🌏 When English becomes Southeast Asia’s quiet infrastructure
In a region built on trade, technology, and mobility, language is emerging as one of the most strategic skills of the decade

🎯 The Main Takeaway
Across Southeast Asia, English is shifting from an educational advantage to a core economic capability.
A global survey of more than 1,300 HR decision-makers conducted by ETS through its Global English Skills Report finds that 90% of employers say English proficiency is critical to organizational success, and 92% say it is more important today than five years ago.
The findings suggest that in a global economy increasingly shaped by digital collaboration, international trade, and artificial intelligence, language skills are becoming a foundational part of workforce readiness.
👀 Why It’s on Our Radar
Southeast Asia’s economic model is built on connectivity.
From manufacturing networks linking Vietnam, Thailand, and Malaysia to digital startups expanding from Singapore and Jakarta, the region operates through cross-border collaboration.
That collaboration requires a common working language.
The ETS Global English Skills Report, based on a survey of HR leaders across 17 countries, shows that English proficiency is increasingly tied to business performance, international partnerships, and workforce mobility.
In Indonesia, the trend is even more pronounced.
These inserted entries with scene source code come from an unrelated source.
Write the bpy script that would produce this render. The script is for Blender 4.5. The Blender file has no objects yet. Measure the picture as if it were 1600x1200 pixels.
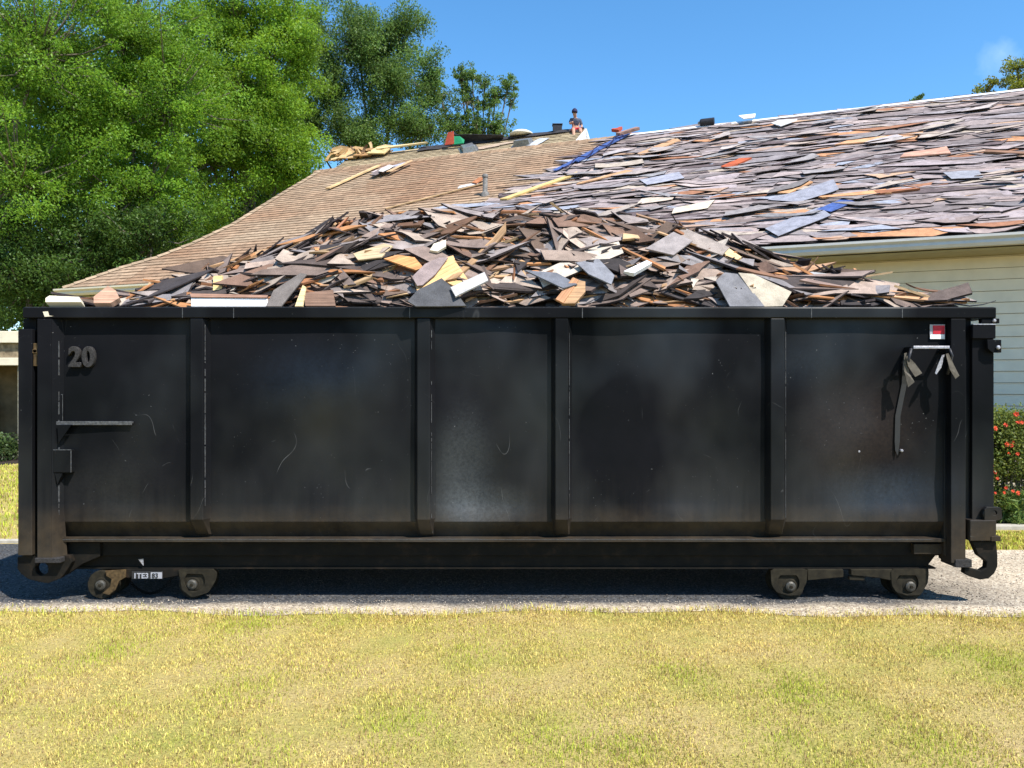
import bpy, math, random
import numpy as np
from mathutils import Vector, Matrix

# ------------------------------------------------------------------ camera, sky, sun, exposure
SC = bpy.context.scene
COL = SC.collection
F, EYE = 1250.0, 1.48
cam_d = bpy.data.cameras.new('camera'); cam = bpy.data.objects.new('camera', cam_d); COL.objects.link(cam)
cam.location = (0, 0, EYE); cam.rotation_euler = (math.radians(90), 0, 0)
cam_d.sensor_width = 36; cam_d.lens = 36 * F / 1600; cam_d.clip_end = 3000; cam_d.clip_start = 0.05
SC.camera = cam
SUN = Vector((0.42, -0.43, 0.80)).normalized()
sun_el = math.asin(SUN.z); sun_az = math.atan2(SUN.x, SUN.y)
W = bpy.data.worlds.new('World'); SC.world = W; W.use_nodes = True
nt = W.node_tree; nt.nodes.clear()
sky = nt.nodes.new('ShaderNodeTexSky'); sky.sky_type = 'NISHITA'; sky.sun_disc = False
sky.sun_elevation = sun_el; sky.sun_rotation = sun_az
sky.altitude = 0; sky.air_density = 1.0; sky.dust_density = 0.0; sky.ozone_density = 6.5
bg = nt.nodes.new('ShaderNodeBackground'); bg.inputs[1].default_value = 0.14
wo = nt.nodes.new('ShaderNodeOutputWorld')
# one small wisp of cloud low on the right
tc = nt.nodes.new('ShaderNodeTexCoord')
dist = nt.nodes.new('ShaderNodeVectorMath'); dist.operation = 'DISTANCE'
cd = Vector((762 / F, 1, 508 / F)).normalized(); dist.inputs[1].default_value = cd + Vector((.015, .015, .015))
nrm = nt.nodes.new('ShaderNodeVectorMath'); nrm.operation = 'NORMALIZE'
nz = nt.nodes.new('ShaderNodeTexNoise'); nz.inputs['Scale'].default_value = 40; nz.inputs['Detail'].default_value = 5
mr = nt.nodes.new('ShaderNodeMapRange'); mr.inputs[1].default_value = 0.022; mr.inputs[2].default_value = 0.0
mu = nt.nodes.new('ShaderNodeMath'); mu.operation = 'MULTIPLY'
mx = nt.nodes.new('ShaderNodeMix'); mx.data_type = 'RGBA'; mx.inputs[7].default_value = (6.5, 7.5, 8.5, 1)
sc_ = nt.nodes.new('ShaderNodeMath'); sc_.operation = 'MULTIPLY'; sc_.inputs[1].default_value = 0.26
L = nt.links.new
L(tc.outputs['Generated'], nrm.inputs[0]); nd_ = nt.nodes.new('ShaderNodeTexNoise'); nd_.inputs['Scale'].default_value = 55; nd_.inputs['Detail'].default_value = 4; wv_ = nt.nodes.new('ShaderNodeVectorMath'); wv_.operation = 'MULTIPLY_ADD'; wv_.inputs[1].default_value = (.03, .03, .03); L(nrm.outputs[0], nd_.inputs['Vector']); L(nd_.outputs[1], wv_.inputs[0]); L(nrm.outputs[0], wv_.inputs[2]); L(wv_.outputs[0], dist.inputs[0]); L(nrm.outputs[0], nz.inputs['Vector'])
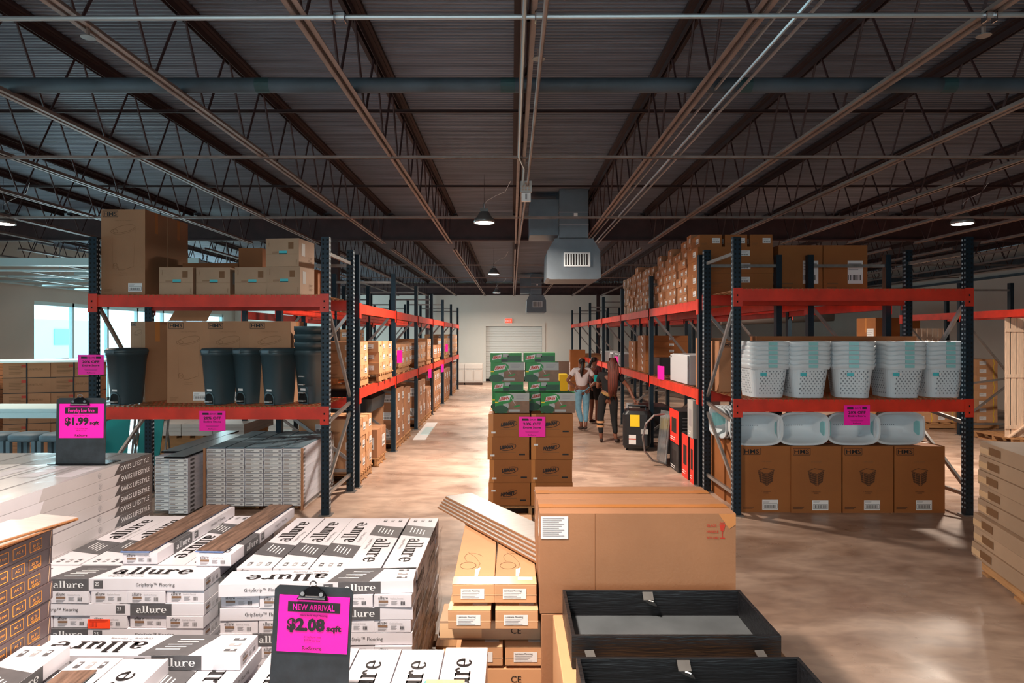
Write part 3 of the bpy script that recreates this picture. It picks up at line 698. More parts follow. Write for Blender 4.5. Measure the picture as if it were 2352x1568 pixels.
tag(r, 'black clipboard with pink NEW ARRIVAL price sheet at the front', 'sign', None, (XX(708, 2.47), 2.47, .597)); r.rotation_euler = (-.05, .04, -.02)
r = clipboard(('Everyday Low Price', 'Laminate 8.3mm 12mm', '$1.99', '23.91 sq ft per box', '$48.99 per box'))
tag(r, 'black clipboard with pink Everyday Low Price sheet on the white laminate stack', 'sign', None, (XX(184, 4.02), 4.02, ZS+.012)); r.rotation_euler = (-.03, 0, .02)
# ------------------------------------------------------------------ laminate cartons at the right of the middle pallet
def lamcar():
    r = empty('laminate_carton'); L, w, h = 1.2, .198, .088; b = MB(); b.cbox(w, L, h, 'cardboard_tan'); b.side('front', w, L, h); b.rect(0, h*.42, w, h*.46, 'tape_clear')
    b.side('top', w, L, h).rect(0, 0, w, .10, 'tape_clear'); b.oval(.09, .35, .05, .09, .002, 'ink_faint', rot=.3, a0=.3, a1=3.4); b.oval(.06, .25, .04, .05, .003, 'ink_faint'); b.poly([(.10, .10), (.115, .10), (.125, .22), (.10, .20)], 'hamper_teal'); b.line([(.11, .2), (.12, .28), (.09, .38), (.05, .45)], .0015, 'ink_faint'); b.rect(.11, .05, .18, .09, 'label', .002); b.build('carton_body', r, .004)
    l = MB(); l.side('front', w, L, h); l.rect(.04, .02, .15, .068, 'label', .002); l.text('Laminate Flooring', .046, .055, .008, 'ink_black', .01, .003); l.lines(.046, .047, .08, 4, .007, .002, 'ink_mid', .003); l.build('shipping_label', r)
    r2 = r; return r2
def LC(x, y, z, rz, lab): place('lc', lamcar, lab, 'box', (x, y, z), rz, 'brown laminate flooring cartons')
lx1, lx2 = -.182, .022
LC(lx1-.005, 3.66, .70, .01, 'brown laminate carton on top, left one of the right-hand pile')
LC(lx2+.0, 3.66, .70, -.01, 'brown laminate carton on top beside the big carton')
LC(lx1-.015, 3.62, .595, 0, 'brown laminate carton, left, one layer below the top pair'); LC(lx2+.0, 3.62, .595, 0, 'brown laminate carton, right, one layer below the top pair')
cr = lambda w: (lambda: carton(w, .2, .09, 'cardboard_tan', 0, 'laminate_carton'))
for i, (z, y) in enumerate(((.50, 3.12), (.30, 3.06))):
    b = MB(); w, d, h = .50, .2, .092; b.cbox(w, d, h, 'cardboard_grey' if i == 0 else 'cardboard_tan'); b.side('front', w, d, h).text('CE', w*.68, .03, .03, 'ink_black'); b.rect(0, .01, .2, .08, 'tape_clear')
    tag(b.build('laminate_carton', None, .003), 'brown laminate carton lying crosswise, %s, marked CE' % ('upper' if i == 0 else 'lower'), 'box', None, (-.095, y+.1, z))
LC(lx1+.04, 3.66, .405, 0, 'brown laminate carton, left, under the upper crosswise carton'); LC(lx2+.045, 3.66, .405, 0, 'brown laminate carton, right, under the upper crosswise carton')
LC(lx1-.02, 3.7, .2, 0, 'brown laminate carton, left, near the bottom of the right-hand pile'); LC(lx2, 3.7, .2, 0, 'brown laminate carton, right, near the bottom of the right-hand pile')
put_pallet('wooden pallet under the brown laminate cartons', -.17, 3.72, 0, PI/2, (.95, .56))
for i in range(5):
    place('lam2', lambda: lam(.19, 1.25, .012), 'loose grey laminate plank lying slantwise by the big carton, %s' % ['lowest', 'second lowest', 'middle', 'second from top', 'topmost'][i], 'plank', (-.05-.012*(4-i), 3.93-.012*(4-i), .80+i*.014), .53)
# ------------------------------------------------------------------ big cartons and black crates
def bigbox(w, d, h, lab, loc, mark=False):
    r = empty('cardboard_box'); b = MB(); b.cbox(w, d, h, 'cardboard'); b.side('front', w, d, h); b.rect(w*.28, 0, w*.282, h, 'cardboard_dark')
    if mark:
        for i, t in enumerate(('GLASS', 'HANDLE', 'WITH CARE')): b.text(t, w-.135, h-.06-i*.028, .011, 'ink_red', .015, width=.045 if i == 0 else .055)
        cx, cz = w-.062, h-.055
        b.poly([(cx-.014, cz+.006), (cx+.014, cz+.006), (cx+.007, cz-.026), (cx-.007, cz-.026)], 'ink_red'); b.rect(cx-.002, cz-.055, cx+.002, cz-.024, 'ink_red'); b.rect(cx-.012, cz-.06, cx+.012, cz-.055, 'ink_red'); b.line([(cx-.012, cz+.014), (cx, cz+.01), (cx+.013, cz+.018)], .003, 'ink_red')
    b.build('carton_body', r, .004)
    t = MB(); t.side('top', w, d, h).rect(.03, d/2-.03, w-.03, d/2+.03, 'tape'); t.rect(.0, d/2-.035, .07, d/2+.035, 'tape', .002); t.rect(w-.07, d/2-.035, w, d/2+.035, 'tape', .002); t.side('right', w, d, h).rect(d/2-.03, h*.7, d/2+.03, h, 'tape'); t.side('left', w, d, h).rect(d/2-.03, h*.7, d/2+.03, h, 'tape')
    if mark: t.side('front', w, d, h).poly([(w-.08, h), (w, h), (w, h-.05), (w-.03, h-.07)], 'tape')
    t.build('packing_tape', r)
    if mark:
        l = MB(); l.side('front', w, d, h); l.rect(.004, h-.115, .13, h-.012, 'label', .003); l.lines(.012, h-.022, .1, 10, .0088, .003, 'ink_mid', .004); l.build('shipping_label', r)
        l = MB(); l.side('front', w, d, h); l.rect(w/2+.02, h*.1, w/2+.07, h*.18, 'tape_clear', .003); l.build('tape_scrap', r)
    return tag(r, lab, 'box', None, loc)
bigbox(.90, .262, .458, 'big brown carton marked GLASS HANDLE WITH CARE', (.578, 3.131, .678), True)
bigbox(.90, .262, .462, 'big brown carton standing right behind the GLASS carton', (.572, 3.40, .676))
bigbox(.90, .54, .54, 'big brown carton underneath the GLASS carton', (.585, 3.27, .135))
put_pallet('wooden pallet under the big brown cartons', .585, 3.27, 0, 0, (.74, .54))
b = MB(); b.cbox(.89, 1.15, .56, 'cardboard_tan'); tag(b.build('cardboard_box', None, .004), 'tan carton carrying the two black crates', 'box', None, (.63, 2.37, .135))
put_pallet('wooden pallet under the tan carton of the black crates', .63, 2.37, 0, PI/2, (.94, .85))
def crate(lab, cx, y0, z, w=.79, d=.45, h=.122):
    r = empty('wooden_crate'); t = .014
    for nm, q in (('side_board', (-w/2, w/2, 0, t, 0, h)), ('side_board', (-w/2, w/2, d-t, d, 0, h)), ('side_board', (-w/2, -w/2+t, t, d-t, 0, h)), ('side_board', (w/2-t, w/2, t, d-t, 0, h))):
        b = MB(); b.box(*q, 'black_wood'); b.build(nm, r, .0015)
    b = MB(); b.box(-w/2+t, w/2-t, t, d-t, 0, .012, 'grey_glass'); b.build('bottom_panel', r)
    b = MB(); x = .0; b.bar((-.02, d-t-.002, h-.005), (-.02, d-t-.03, h-.03), .045, .004, 'galv'); b.bar((-.02, d-t-.03, h-.03), (0, d-t-.006, h-.06), .045, .004, 'galv'); b.build('plastic_clip', r)
    for x in (-.33, .31):
        b = MB(); b.bar((x, -.001, h*.55), (x+.02, -.15, h*.1), .035, .004, 'galv'); b.build('metal_strap', r)
    return tag(r, lab, 'crate', None, (cx, y0, z))
crate('open black wooden crate with grey bottom panel, farther of two', .62, 2.46, .70)
crate('open black wooden crate at the bottom edge, nearer of two', .622, 1.865, .70, h=.115)
# ------------------------------------------------------------------ pink sale signs
def sale(full=True):
    def fn():
        b = MB(); w, h = .285, .215; b.box(-w/2, w/2, -.002, 0, 0, h, 'pink'); b.face((-w/2, -.002, 0), (1, 0, 0), (0, 0, 1))
        if full:
            b.rect(.035, h-.042, w-.035, h-.02, 'ink_black'); b.rect(.1, h-.043, w-.085, h-.019, 'pink', .002); b.text('2 DAYS', w/2, h-.04, .017, 'ink_black', .02, .003, align=.5, width=.09)
            b.text('20% OFF', w/2, h-.09, .028, 'ink_black', .025, align=.5, width=.19); b.text('Entire Store', w/2, h-.125, .02, 'ink_black', .02, align=.5, width=.19)
            b.rect(.07, .052, w-.07, .054, 'ink_black'); b.rect(.08, .045, w-.08, .047, 'ink_black'); b.text('ReStore', w/2, .014, .013, 'ink_black', .015, align=.5, width=.085)
        return b.build('price_sign')
    return fn
for px, py, D, lab in ((209, 860, 7.082, 'pink 20% OFF sign hanging on the left rack post beside the trash can'), (488, 989, 7.082, 'pink 20% OFF sign hanging from the lower beam of the left rack'), (1222, 1003, 6.985, 'pink 20% OFF sign on the stacked brown cartons in the aisle'), (1968, 976, 7.082, 'pink 20% OFF sign hanging from the lower beam of the right rack')):
    place('sale', sale(), lab, 'sign', P(px, py, D), random.uniform(-.03, .03), 'pink 20% OFF sale signs')
# ------------------------------------------------------------------ HMS cartons
def hms(w, d, h, kind, m='cardboard_brown'):
    def fn():
        r = empty('wastebasket_carton'); b = MB(); b.cbox(w, d, h, m); ink = 'ink_black'
        b.side('top', w, d, h).rect(0, d/2-.03, w, d/2+.03, 'tape'); b.side('right', w, d, h).rect(d/2-.03, h*.75, d/2+.03, h, 'tape')
        b.side('front', w, d, h); s = w/.5; x0, z1 = .02*s, h-.02*s; bw, bh = .17*s, .065*s
        b.line([(x0, z1-bh), (x0+bw, z1-bh), (x0+bw, z1), (x0, z1), (x0, z1-bh)], .005, ink); b.text('HMS', x0+.012*s, z1-bh+.012*s, .042*s, ink, .02, width=bw-.024*s)
        cx = w*.5
        if kind == 'can':
            k = 'ink_faint'; cz = h-.22*s; b.text('1 Lidded Step-On Wastebasket', cx, h-.13*s, .011*s, k, align=.5)
            b.oval(cx+.01, cz, .13*s, .038*s, .004, k, rot=.22); b.oval(cx+.01, cz-.018, .13*s, .036*s, .003, k, rot=.22, a0=PI, a1=2*PI); b.oval(cx-.1*s, cz-.03*s, .04*s, .022*s, .004, k)
            b.line([(cx-.125*s, cz-.04*s), (cx-.115*s, h*.33)], .002, k); b.line([(cx+.14*s, cz+.01), (cx+.12*s, h*.33)], .002, k)
            b.line([(cx-.115*s, h*.30), (cx-.11*s, h*.36), (cx-.08*s, h*.37), (cx-.06*s, h*.34), (cx-.05*s, h*.29), (cx, h*.29), (cx+.12*s, h*.33)], .004, k); b.oval(cx-.085*s, h*.32, .02*s, .02*s, .003, k)
            b.text('1 Wastebasket', cx, h*.25, .012*s, k, align=.5); b.text('MODEL 1170', cx, h*.225, .012*s, k, align=.5); b.lines(.03, .06, .1*s, 3, .012, .003, k)
        elif kind == 'basket':
            k = 'ink_faint'; cz = h*.6; b.text('2.1-Bu Lamper', cx, h*.76, .014, k, .01, align=.5); rx, rz = .085, .03
            top = [(cx-.095, cz+.02), (cx-.02, cz+.05), (cx+.09, cz+.03), (cx+.01, cz-.015)]
            b.line(top+[top[0]], .006, 'ink_brown'); b.poly([(cx-.09, cz+.012), (cx+.005, cz-.02), (cx+.005, cz-.145), (cx-.07, cz-.10)], 'ink_brown'); b.poly([(cx+.012, cz-.02), (cx+.085, cz+.02), (cx+.07, cz-.10), (cx+.012, cz-.145)], 'ink_brown')
            for i in range(5): b.line([(cx-.085, cz-.005-i*.024), (cx+.005, cz-.035-i*.024)], .003, 'cardboard_brown', .002); b.line([(cx+.012, cz-.035-i*.024), (cx+.08, cz-.0-i*.024)], .003, 'cardboard_brown', .002)
            b.line([(cx-.05, cz-.0), (cx-.045, cz-.12)], .004, 'cardboard_brown', .002); b.text('1 Wastebasket', cx, h*.31, .012, 'ink_black', align=.5); b.text('MODEL', cx, h*.285, .012, 'ink_black', align=.5)
            b.lines(.02, .06, .12, 2, .014, .005, 'ink_black')
            b.line([(w*.68, .1), (w*.68, h*.34), (w*.95, h*.34)], .001, k)
        b.build('carton_body', r)
        if kind:
            l = MB(); l.side('front', w, d, h); lw, lh = .16*s, .10*s; x = w-lw-.03 if kind == 'can' else w*.42; l.rect(x, .03, x+lw, .03+lh, 'label', .002); l.line([(x+.01, .045), (x+lw-.01, .045), (x+lw-.01, .03+lh*.6), (x+.01, .03+lh*.6), (x+.01, .045)], .003, 'ink_black', .003)
            l.barcode(x+.02, .05, lw-.04, lh*.6-.03, n=14, e=.003); l.lines(x+.01, .03+lh*.85, lw*.4, 2, .01, .004, 'ink_mid', .003); l.build('shipping_label', r)
        return r
    return fn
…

According to the report’s Indonesia insights, 100% of surveyed employers say English proficiency is more important today than it was five years ago, reflecting the country’s growing integration into global markets.
🌏 The Big Picture
Three major forces are driving the rising importance of English across Southeast Asia.
1️⃣ Globalized workplaces
Companies in the region increasingly coordinate with partners, suppliers, and clients across continents.
Shared language enables faster decision-making, smoother collaboration, and easier integration into international supply chains.
2️⃣ The AI revolution
Contrary to the assumption that artificial intelligence might reduce the need for language skills, many employers say the opposite.
According to the ETS global survey, 81% of employers report that integrating AI tools actually increases the need for English proficiency, since many AI interfaces, prompts, and documentation operate primarily in English.
Workers must understand, evaluate, and communicate information generated by these tools.
“What this research makes clear is that English is now a core workforce capability, not a soft skill. It’s how employees collaborate across borders, how organizations unlock the value of AI, and how talent stays relevant in a rapidly changing economy. Companies that invest in English proficiency are investing directly in productivity, innovation, and global competitiveness.” - Ratnesh Jha, Global General Manager of Institutional Products at ETS
3️⃣ Competition for talent
As Southeast Asia attracts investment and technology firms, the labor market is becoming more competitive.
The report finds that 86% of employers believe organizations without fluent English speakers face a competitive disadvantage in global markets.
Language skills, in other words, influence not just communication, but competitiveness.
🇮🇩 Why This Hits Home
For Indonesia, the implications are significant.
With a workforce of more than 140 million people and an expanding digital economy, the country stands to benefit enormously from deeper participation in global industries.
Yet language capability will increasingly determine how easily Indonesian talent can plug into those networks.
According to the ETS survey, 87% of Indonesian HR leaders say organizations lacking English proficiency face competitive disadvantages, particularly in collaboration, productivity, and growth.
As global collaboration intensifies, the ability to communicate effectively across borders is becoming a professional baseline.
⚖️ What’s at Stake
The stakes go beyond individual career prospects.
English proficiency can influence a country’s ability to:
attract international investment
participate in global value chains
adopt advanced technologies
integrate into knowledge economies
For Southeast Asia, where economies are deeply interconnected with global markets, communication capacity can quietly shape economic outcomes.
🧭 The Bottom Line
Infrastructure once meant roads, ports, and power plants.
In today’s economy, language is emerging as another kind of infrastructure—the connective tissue that links talent, technology, and opportunity.
As Southeast Asia navigates the AI era and deeper economic integration, English proficiency will increasingly determine how effectively its workforce participates in the global system.
For Indonesia and its neighbors, the question is no longer whether English matters.
The question is how quickly the region can scale language capability to match its economic ambitions.